[Aim of the task] Print the listing from its top line through the line containing "return (SR2 if", nothing more, and leave out the pictures.

══ Given information

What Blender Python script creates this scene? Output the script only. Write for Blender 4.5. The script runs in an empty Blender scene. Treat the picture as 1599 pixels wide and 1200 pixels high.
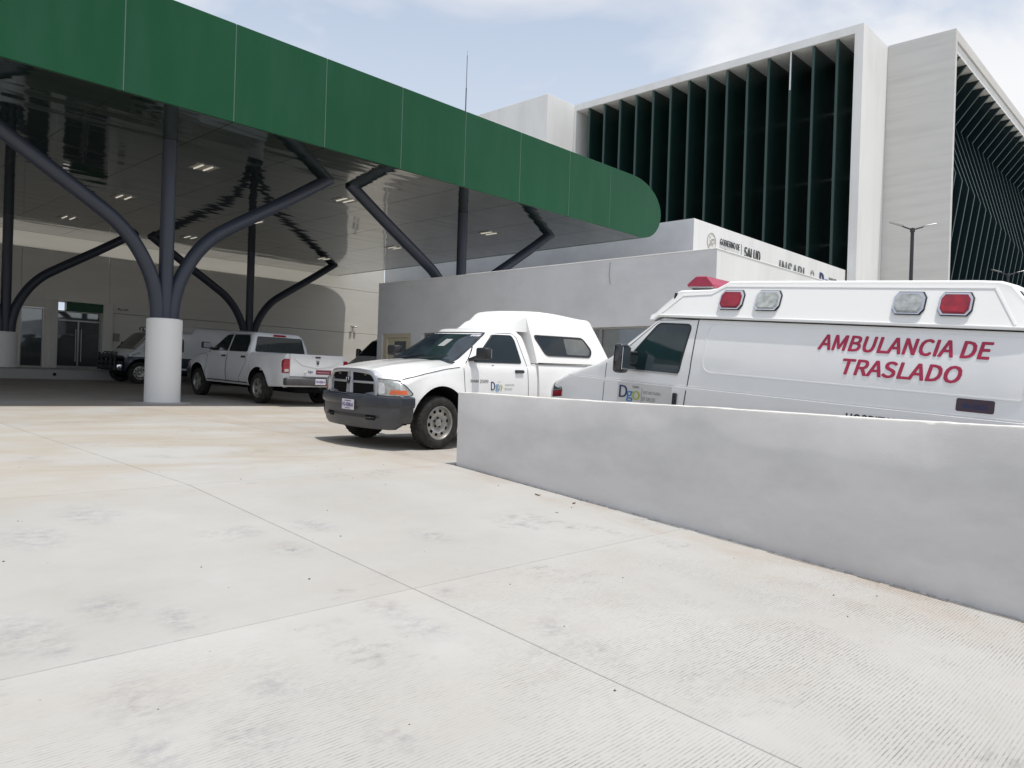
import bpy, bmesh, math, random
from mathutils import Vector, Matrix, Quaternion
from mathutils.bvhtree import BVHTree
random.seed(7)
S = bpy.context.scene
COL = S.collection
R = math.radians

# ------------------------------------------------------------------ camera, sky, sun, exposure
EYE = 1.08                       # eye height above the platform edge
V0 = 7.283                       # where the ramp meets the platform
SP, SR = 0.028, 0.0865           # slopes of platform and ramp
SR2 = 0.067                      # gentler drive beyond the parapet wall


def gz(u, v):
    if v >= V0:
        return SP * (v - V0)
    return (SR2 if u > 6.8 else SR) * (max(v, -7.5) - V0)


def cam_axes(yaw, p, r):
    f = Vector((math.cos(p) * math.cos(yaw), math.cos(p) * math.sin(yaw), math.sin(p)))
    ri = Vector((math.sin(yaw), -math.cos(yaw), 0))
    up = ri.cross(f)
    c, s = math.cos(r), math.sin(r)
    return c * ri + s * up, -s * ri + c * up, f


cd = bpy.data.cameras.new('camera')
cam = bpy.data.objects.new('camera', cd)
COL.objects.link(cam)
S.camera = cam
cr, cu, cf = cam_axes(R(43.346), R(-0.148), R(1.852))
cam.matrix_world = Matrix(((cr.x, cu.x, -cf.x, 0), (cr.y, cu.y, -cf.y, 0), (cr.z, cu.z, -cf.z, EYE), (0, 0, 0, 1)))
cd.sensor_width = 36.0
cd.lens = 36.0 * 1201.9 / 1599.0
cd.clip_start = 0.05
cd.clip_end = 3000

SUN_S = Vector((0.035, -0.225, 1.0)).normalized()
W = bpy.data.worlds.new("World")
S.world = W
W.use_nodes = True
nt = W.node_tree
nt.nodes.clear()
out = nt.nodes.new('ShaderNodeOutputWorld')
sky = nt.nodes.new('ShaderNodeTexSky')
sky.sky_type = 'NISHITA'
sky.sun_disc = False
sky.sun_elevation = math.asin(SUN_S.z)
sky.sun_rotation = math.atan2(SUN_S.x, SUN_S.y)
sky.dust_density = 2.0
b1 = nt.nodes.new('ShaderNodeBackground')
b1.inputs['Strength'].default_value = 0.14
nt.links.new(sky.outputs[0], b1.inputs['Color'])
b2 = nt.nodes.new('ShaderNodeBackground')
b2.inputs['Strength'].default_value = 1.0
tc = nt.nodes.new('ShaderNodeTexCoord')
mp = nt.nodes.new('ShaderNodeMapping')
mp.inputs['Scale'].default_value = (1.0, 1.0, 2.2)
mp.inputs['Location'].default_value = (3.1, 0.4, 0.2)
nt.links.new(tc.outputs['Generated'], mp.inputs['Vector'])
n1 = nt.nodes.new('ShaderNodeTexNoise')
n1.inputs['Scale'].default_value = 2.3
n1.inputs['Detail'].default_value = 9
n1.inputs['Roughness'].default_value = 0.52
n1.inputs['Distortion'].default_value = 0.35
nt.links.new(mp.outputs[0], n1.inputs['Vector'])
r1 = nt.nodes.new('ShaderNodeValToRGB')
r1.color_ramp.elements[0].position = 0.42
r1.color_ramp.elements[0].color = (0.10, 0.10, 0.10, 1)
r1.color_ramp.elements[1].position = 0.60
r1.color_ramp.elements[1].color = (1, 1, 1, 1)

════

[Answer for the task]
What Blender Python script creates this scene? Output the script only. Write for Blender 4.5. The script runs in an empty Blender scene. Treat the picture as 1599 pixels wide and 1200 pixels high.
import bpy, bmesh, math, random
from mathutils import Vector, Matrix, Quaternion
from mathutils.bvhtree import BVHTree
random.seed(7)
S = bpy.context.scene
COL = S.collection
R = math.radians

# ------------------------------------------------------------------ camera, sky, sun, exposure
EYE = 1.08                       # eye height above the platform edge
V0 = 7.283                       # where the ramp meets the platform
SP, SR = 0.028, 0.0865           # slopes of platform and ramp
SR2 = 0.067                      # gentler drive beyond the parapet wall


def gz(u, v):
    if v >= V0:
        return SP * (v - V0)
    return (SR2 if u > 6.8 else SR) * (max(v, -7.5) - V0)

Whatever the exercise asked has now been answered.